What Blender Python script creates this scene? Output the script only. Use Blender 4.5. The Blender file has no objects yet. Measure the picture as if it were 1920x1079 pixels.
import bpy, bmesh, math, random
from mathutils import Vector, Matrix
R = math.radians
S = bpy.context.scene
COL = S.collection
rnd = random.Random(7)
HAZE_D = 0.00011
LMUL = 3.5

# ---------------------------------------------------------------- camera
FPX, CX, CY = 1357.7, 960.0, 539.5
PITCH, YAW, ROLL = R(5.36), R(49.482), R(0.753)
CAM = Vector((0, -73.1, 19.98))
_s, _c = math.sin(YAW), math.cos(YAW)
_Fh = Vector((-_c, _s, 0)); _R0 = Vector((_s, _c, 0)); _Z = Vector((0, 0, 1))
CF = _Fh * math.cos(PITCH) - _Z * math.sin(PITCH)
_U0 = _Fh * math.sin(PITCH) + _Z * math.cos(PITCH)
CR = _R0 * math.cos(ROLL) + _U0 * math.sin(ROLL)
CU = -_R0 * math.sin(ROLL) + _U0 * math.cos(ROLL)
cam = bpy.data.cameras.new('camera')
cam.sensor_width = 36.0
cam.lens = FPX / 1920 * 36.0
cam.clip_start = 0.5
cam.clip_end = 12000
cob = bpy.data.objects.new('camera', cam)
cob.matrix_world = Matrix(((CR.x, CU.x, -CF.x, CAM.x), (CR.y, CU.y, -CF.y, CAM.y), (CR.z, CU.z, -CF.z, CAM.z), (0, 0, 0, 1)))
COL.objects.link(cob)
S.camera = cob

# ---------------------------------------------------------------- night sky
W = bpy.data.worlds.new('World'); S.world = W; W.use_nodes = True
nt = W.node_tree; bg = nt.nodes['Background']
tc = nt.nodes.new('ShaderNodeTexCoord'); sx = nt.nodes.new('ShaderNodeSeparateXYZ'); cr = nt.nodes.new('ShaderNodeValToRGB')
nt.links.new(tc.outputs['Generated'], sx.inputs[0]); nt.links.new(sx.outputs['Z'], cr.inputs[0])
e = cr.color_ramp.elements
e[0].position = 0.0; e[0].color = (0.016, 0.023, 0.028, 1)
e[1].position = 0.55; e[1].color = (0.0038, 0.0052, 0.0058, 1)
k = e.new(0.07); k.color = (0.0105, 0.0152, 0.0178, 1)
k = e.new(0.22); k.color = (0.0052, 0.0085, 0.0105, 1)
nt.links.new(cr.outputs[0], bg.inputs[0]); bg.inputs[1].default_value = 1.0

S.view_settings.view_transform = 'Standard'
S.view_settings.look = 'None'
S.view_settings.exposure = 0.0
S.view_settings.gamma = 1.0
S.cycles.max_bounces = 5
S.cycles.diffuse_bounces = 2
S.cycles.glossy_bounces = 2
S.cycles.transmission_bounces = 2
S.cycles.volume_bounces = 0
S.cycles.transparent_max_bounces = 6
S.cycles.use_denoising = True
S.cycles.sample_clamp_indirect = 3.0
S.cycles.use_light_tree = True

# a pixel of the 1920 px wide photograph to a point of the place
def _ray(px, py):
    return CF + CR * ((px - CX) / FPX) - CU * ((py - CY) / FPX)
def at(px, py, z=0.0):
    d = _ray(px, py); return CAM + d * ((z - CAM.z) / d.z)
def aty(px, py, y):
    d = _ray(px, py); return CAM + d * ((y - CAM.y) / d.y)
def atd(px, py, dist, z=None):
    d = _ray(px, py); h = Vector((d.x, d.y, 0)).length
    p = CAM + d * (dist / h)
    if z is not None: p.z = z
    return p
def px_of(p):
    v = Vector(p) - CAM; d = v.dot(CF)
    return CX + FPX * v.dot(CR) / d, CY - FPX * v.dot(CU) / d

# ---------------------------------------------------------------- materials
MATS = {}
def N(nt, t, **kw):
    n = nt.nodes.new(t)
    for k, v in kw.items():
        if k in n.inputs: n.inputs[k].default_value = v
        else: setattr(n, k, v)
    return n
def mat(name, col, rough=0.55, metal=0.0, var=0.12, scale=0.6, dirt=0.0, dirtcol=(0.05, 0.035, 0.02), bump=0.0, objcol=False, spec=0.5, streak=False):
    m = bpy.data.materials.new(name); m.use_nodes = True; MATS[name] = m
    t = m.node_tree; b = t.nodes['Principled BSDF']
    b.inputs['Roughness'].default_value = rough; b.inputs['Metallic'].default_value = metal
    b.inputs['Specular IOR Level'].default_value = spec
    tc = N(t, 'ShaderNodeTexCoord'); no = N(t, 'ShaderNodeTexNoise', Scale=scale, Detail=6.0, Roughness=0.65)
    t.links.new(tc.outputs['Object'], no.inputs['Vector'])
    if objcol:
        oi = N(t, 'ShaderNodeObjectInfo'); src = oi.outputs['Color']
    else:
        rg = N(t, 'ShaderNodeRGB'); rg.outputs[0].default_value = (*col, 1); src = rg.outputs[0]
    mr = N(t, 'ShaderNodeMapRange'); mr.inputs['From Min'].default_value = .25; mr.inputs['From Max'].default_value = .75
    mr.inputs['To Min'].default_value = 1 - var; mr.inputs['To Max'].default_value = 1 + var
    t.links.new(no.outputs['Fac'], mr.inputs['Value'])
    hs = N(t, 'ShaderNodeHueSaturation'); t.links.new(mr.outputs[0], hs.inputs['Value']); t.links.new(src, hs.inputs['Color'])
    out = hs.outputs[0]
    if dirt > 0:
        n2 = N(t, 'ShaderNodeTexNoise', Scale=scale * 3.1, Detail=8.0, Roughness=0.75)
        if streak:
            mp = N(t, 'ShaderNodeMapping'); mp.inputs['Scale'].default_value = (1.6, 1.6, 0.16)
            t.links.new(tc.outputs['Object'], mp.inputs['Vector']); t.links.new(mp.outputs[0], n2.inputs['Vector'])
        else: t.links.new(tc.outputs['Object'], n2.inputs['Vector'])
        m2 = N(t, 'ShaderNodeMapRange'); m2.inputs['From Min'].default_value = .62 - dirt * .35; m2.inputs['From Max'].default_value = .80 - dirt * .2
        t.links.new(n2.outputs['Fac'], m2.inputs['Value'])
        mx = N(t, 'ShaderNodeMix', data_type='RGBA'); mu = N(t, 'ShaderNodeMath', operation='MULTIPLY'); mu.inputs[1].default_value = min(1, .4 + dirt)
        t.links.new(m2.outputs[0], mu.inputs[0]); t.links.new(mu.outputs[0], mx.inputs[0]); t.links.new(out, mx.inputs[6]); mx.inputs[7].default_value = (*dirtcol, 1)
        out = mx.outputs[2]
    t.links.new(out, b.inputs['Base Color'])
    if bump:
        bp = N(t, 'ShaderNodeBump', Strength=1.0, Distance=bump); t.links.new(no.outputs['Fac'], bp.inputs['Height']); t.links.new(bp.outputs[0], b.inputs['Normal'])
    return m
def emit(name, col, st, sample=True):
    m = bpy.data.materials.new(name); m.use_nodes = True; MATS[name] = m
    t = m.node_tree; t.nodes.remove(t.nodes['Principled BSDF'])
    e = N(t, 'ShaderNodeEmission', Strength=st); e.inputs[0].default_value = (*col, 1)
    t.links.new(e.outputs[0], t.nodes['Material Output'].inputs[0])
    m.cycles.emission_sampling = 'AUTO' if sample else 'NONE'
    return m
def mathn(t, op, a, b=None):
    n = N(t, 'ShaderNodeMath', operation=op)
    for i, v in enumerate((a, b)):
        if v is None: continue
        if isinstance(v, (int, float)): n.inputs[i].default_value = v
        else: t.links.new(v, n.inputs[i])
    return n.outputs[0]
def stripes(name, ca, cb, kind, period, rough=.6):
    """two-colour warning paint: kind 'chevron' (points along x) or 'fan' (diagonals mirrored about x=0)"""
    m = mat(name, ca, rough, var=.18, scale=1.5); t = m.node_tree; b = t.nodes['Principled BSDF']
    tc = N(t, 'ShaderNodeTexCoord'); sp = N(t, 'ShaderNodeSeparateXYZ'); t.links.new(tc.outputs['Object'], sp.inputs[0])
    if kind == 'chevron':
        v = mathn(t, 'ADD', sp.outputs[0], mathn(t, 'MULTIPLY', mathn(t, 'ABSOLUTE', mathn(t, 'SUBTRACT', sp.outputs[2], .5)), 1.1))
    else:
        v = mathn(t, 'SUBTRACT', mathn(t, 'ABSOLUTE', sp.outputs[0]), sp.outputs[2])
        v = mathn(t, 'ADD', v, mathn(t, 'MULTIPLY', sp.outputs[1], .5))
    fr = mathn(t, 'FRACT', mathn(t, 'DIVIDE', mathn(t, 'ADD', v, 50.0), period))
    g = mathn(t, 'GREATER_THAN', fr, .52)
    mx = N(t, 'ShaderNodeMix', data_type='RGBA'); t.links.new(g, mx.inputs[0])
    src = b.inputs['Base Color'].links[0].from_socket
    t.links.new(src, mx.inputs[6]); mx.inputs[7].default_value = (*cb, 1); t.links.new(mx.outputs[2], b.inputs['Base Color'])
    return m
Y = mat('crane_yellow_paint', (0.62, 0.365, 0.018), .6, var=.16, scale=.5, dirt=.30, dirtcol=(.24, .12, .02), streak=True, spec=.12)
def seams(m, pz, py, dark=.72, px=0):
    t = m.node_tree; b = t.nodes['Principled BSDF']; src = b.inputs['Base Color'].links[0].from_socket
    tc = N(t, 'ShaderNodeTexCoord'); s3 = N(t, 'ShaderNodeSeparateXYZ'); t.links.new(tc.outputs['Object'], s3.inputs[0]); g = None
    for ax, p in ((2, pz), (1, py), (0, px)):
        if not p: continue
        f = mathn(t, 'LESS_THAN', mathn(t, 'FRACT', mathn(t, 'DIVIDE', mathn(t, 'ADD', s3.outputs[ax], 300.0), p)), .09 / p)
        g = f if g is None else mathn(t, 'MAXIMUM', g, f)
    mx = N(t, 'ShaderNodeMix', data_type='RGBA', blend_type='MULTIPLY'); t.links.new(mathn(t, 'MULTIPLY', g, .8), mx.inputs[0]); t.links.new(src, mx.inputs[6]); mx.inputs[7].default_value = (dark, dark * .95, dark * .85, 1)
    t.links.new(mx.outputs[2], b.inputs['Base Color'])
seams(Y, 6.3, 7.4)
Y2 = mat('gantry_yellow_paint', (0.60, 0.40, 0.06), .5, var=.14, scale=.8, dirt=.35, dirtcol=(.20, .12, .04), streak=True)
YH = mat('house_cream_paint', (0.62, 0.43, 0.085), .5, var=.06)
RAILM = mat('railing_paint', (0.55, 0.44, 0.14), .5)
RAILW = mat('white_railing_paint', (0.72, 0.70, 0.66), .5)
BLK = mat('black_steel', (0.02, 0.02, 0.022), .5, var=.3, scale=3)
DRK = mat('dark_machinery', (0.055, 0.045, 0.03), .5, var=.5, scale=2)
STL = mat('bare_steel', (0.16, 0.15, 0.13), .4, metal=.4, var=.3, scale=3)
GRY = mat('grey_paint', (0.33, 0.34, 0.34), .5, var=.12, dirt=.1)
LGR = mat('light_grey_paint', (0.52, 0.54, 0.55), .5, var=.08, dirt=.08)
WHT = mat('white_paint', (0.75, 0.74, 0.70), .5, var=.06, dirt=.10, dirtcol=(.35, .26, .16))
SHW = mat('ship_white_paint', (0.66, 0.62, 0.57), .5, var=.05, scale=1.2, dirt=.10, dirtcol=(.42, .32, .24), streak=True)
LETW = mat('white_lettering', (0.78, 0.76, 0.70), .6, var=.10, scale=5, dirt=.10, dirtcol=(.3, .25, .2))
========
* _SHORT PROBLEM_: Collect each line above holding the string "scene".

* _OUTPUT_:
What Blender Python script creates this scene? Output the script only. Use Blender 4.5. The Blender file has no objects yet. Measure the picture as if it were 1920x1079 pixels.
S = bpy.context.scene